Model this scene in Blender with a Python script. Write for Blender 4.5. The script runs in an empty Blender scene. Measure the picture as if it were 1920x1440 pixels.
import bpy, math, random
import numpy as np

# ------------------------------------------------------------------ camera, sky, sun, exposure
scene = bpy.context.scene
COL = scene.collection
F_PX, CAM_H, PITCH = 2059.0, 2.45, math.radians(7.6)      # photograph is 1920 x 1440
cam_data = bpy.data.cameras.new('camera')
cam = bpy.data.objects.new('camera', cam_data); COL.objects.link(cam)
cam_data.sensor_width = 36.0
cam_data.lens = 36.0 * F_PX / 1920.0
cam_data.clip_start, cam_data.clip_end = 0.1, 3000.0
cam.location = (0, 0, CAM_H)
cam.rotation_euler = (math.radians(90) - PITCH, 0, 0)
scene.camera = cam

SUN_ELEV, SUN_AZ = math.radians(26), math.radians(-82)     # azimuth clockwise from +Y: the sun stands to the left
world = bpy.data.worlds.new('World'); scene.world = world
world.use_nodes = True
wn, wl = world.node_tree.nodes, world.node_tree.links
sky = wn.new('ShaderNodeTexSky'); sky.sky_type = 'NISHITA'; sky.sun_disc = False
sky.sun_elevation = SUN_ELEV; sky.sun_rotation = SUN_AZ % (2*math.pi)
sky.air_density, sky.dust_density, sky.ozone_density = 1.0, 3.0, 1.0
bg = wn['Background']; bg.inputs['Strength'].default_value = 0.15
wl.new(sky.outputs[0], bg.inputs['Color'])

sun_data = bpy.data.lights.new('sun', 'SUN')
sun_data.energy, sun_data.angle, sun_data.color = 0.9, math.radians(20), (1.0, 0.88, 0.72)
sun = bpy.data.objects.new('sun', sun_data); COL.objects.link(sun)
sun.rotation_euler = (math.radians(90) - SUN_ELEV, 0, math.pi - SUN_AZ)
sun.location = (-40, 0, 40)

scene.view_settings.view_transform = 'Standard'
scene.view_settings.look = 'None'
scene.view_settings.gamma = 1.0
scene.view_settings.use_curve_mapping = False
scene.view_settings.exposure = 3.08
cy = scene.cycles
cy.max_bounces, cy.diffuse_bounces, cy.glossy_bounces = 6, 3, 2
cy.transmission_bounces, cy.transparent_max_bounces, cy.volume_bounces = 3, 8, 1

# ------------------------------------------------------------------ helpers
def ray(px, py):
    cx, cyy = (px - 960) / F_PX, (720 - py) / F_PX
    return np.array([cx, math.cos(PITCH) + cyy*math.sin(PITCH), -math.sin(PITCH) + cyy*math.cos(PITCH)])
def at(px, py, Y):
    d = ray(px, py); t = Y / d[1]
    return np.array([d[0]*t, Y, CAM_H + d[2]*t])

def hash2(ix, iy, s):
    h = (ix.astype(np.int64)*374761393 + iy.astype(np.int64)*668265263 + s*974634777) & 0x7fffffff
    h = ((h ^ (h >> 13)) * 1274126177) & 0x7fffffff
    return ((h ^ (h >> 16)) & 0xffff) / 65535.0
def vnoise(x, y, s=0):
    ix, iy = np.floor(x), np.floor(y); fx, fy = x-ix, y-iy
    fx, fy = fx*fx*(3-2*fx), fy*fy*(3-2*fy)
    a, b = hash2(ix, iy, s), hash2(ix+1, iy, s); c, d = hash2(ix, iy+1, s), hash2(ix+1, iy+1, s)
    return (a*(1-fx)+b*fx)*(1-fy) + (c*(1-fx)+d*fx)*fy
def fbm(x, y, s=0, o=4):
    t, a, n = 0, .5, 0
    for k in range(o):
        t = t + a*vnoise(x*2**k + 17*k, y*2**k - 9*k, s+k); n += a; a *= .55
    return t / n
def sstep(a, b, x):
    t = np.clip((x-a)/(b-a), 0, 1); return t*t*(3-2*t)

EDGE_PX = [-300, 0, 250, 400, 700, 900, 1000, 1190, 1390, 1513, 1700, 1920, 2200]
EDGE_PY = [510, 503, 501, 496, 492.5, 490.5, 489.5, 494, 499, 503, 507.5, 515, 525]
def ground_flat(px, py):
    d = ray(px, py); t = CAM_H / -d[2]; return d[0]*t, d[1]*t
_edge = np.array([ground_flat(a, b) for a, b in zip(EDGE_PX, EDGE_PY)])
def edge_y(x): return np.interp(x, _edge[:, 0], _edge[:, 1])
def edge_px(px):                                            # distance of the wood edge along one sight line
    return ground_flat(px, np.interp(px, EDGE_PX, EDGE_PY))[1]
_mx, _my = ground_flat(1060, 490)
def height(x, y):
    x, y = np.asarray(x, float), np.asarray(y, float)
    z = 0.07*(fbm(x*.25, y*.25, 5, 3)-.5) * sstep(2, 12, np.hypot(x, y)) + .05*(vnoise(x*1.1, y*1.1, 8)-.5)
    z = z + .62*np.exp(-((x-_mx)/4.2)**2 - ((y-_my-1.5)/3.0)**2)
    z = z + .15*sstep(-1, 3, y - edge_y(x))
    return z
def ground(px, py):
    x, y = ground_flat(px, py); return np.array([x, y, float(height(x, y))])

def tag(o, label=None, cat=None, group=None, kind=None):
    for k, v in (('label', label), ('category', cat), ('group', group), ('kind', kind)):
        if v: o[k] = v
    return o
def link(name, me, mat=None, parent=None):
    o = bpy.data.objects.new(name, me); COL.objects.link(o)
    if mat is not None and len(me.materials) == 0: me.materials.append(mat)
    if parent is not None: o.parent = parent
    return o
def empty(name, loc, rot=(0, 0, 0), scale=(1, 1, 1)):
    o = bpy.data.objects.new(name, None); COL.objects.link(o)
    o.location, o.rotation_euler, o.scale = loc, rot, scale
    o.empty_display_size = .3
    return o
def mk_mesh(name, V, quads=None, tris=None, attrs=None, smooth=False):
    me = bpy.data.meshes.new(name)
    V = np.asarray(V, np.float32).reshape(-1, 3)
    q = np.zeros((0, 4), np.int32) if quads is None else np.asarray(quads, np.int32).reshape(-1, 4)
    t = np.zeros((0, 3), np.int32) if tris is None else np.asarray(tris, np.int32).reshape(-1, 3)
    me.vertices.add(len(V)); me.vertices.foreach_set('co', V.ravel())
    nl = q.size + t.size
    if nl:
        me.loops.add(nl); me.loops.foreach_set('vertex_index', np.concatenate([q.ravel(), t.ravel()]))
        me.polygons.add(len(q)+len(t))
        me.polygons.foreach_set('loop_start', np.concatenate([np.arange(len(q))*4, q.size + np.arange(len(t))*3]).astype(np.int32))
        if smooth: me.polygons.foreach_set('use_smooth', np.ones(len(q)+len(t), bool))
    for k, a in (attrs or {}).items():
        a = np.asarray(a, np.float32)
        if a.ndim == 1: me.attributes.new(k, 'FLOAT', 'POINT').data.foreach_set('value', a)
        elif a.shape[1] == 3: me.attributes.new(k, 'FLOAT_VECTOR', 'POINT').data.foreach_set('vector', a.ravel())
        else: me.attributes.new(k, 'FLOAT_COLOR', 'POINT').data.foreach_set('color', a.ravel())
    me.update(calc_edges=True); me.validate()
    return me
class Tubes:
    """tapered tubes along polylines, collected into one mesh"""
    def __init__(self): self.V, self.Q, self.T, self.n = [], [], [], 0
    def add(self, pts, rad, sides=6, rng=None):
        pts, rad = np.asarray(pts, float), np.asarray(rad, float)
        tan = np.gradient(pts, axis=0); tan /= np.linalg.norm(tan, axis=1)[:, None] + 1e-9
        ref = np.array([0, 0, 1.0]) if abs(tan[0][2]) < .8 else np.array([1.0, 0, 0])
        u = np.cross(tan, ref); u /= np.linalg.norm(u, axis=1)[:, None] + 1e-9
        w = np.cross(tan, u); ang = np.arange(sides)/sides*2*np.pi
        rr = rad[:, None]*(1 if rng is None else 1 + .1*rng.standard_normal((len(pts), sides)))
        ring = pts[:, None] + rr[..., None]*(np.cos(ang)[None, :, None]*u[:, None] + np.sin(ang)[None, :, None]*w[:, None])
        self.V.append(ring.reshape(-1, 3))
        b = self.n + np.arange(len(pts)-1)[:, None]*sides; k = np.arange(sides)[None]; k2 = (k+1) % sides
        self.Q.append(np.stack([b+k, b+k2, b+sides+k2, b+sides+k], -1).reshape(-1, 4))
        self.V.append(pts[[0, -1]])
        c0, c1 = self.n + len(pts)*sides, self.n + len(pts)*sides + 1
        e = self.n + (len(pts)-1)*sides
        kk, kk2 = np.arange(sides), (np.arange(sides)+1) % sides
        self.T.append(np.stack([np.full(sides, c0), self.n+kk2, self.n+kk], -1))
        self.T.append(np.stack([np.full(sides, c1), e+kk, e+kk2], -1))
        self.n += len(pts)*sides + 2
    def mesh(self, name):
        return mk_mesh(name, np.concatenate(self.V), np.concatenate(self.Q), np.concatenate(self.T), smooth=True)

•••

Goal: Set down, exactly as written, each line of the data from its opening line through the one containing "import numpy as np". Output nothing more.

Final result:
Model this scene in Blender with a Python script. Write for Blender 4.5. The script runs in an empty Blender scene. Measure the picture as if it were 1920x1440 pixels.
import bpy, math, random
import numpy as np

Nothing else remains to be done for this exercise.